Not per se a list of agencies but perhaps the most important source because it contains all agencies’ instructions. Not all agencies have a regleringsbrev or an annual report, but basically everyone has an instruction. The vast majority of instructions have a very clear name “Förordning med instruktion för XXX” or “Lag med instruktion för YYY” for parliamentary agencies, which makes it very easy to find the vast majority of agencies ever since the 1960s. Unfortunately, some agencies share an instruction so it is not possible, for example, to know how many local safety boards at nuclear facilities there are without linking it to another source (like Statskontoret’s list).

Otherwise, the database is of very high quality, with a few exceptions (Formum för levande historia), and the new beta website that the Government Offices have created has a very good API so it is possible to download the entire Swedish code of statutes very easily. The API is private and undocumented so it may not be enough to say that the Government Offices have completely started with open data, but it shows what a modern regeringen.se could look like in the future.

Wikipedia and Wikidata #

Wikidata

Everyone probably knows Wikipedia, but fewer may have heard of its sibling project Wikidata. The database contains much of Wikipedia’s information in a structured format (SPARQL), which makes it possible to fetch all agencies and a lot of metadata (if available). Thanks to the project’s many volunteers and initiatives like Govdirectory and Wikidata Riksdag, there are many Swedish agencies on Wikidata, and much more!

In the long run, I hope my little project allows us to gather even more information there and keep it updated.

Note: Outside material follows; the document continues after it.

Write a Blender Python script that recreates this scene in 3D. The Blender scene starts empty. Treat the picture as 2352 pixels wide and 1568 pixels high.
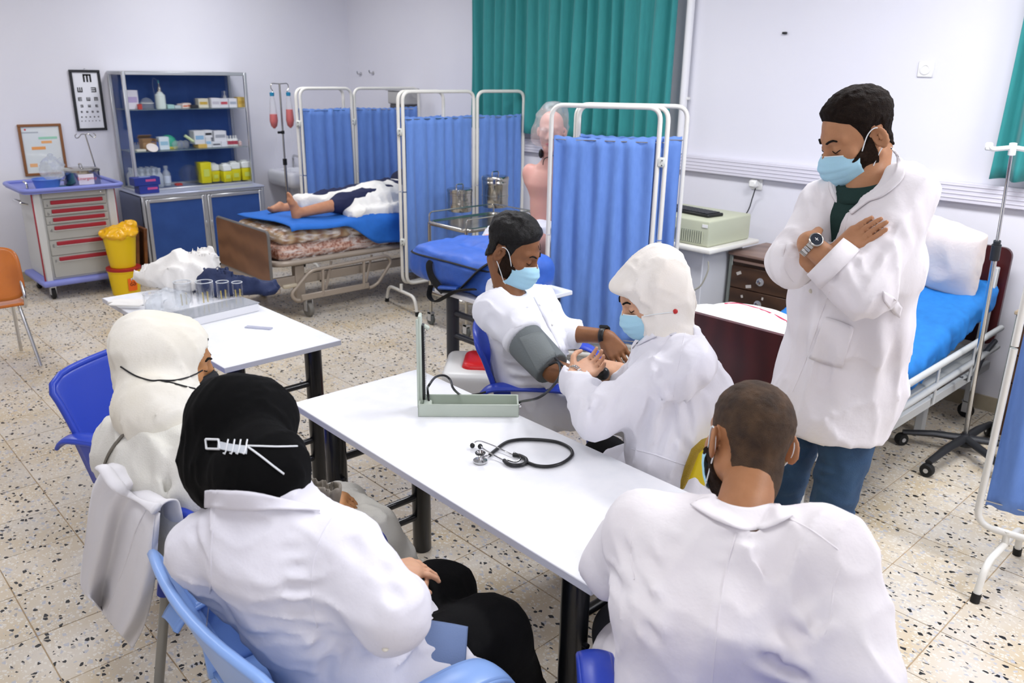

EDIT: After I published this blog post, I used the data collected in the project to clean and complete hundreds of Wikidata items and Wikipedia pages. I hope it can help more people in the future.

Handlingar.se #

Handlingar.se

Another unofficial source is handlingar.se, an important initiative from Open Knowledge Sweden to modernise Sweden’s freedom of information act (offentlighetsprincipen). It is a platform that makes it easy to request public documents, see public actors’ responses, and publish what is released as open data. Elenor Weimar, Mattias Axell and others do a great job with this service, which is based on open source and exists in many countries in the world, and as part of this project, they release a list of organisations covered by the freedom of information act, which they publish as open data (CSV). The list contains more than just agencies, but it is possible to filter on certain categories.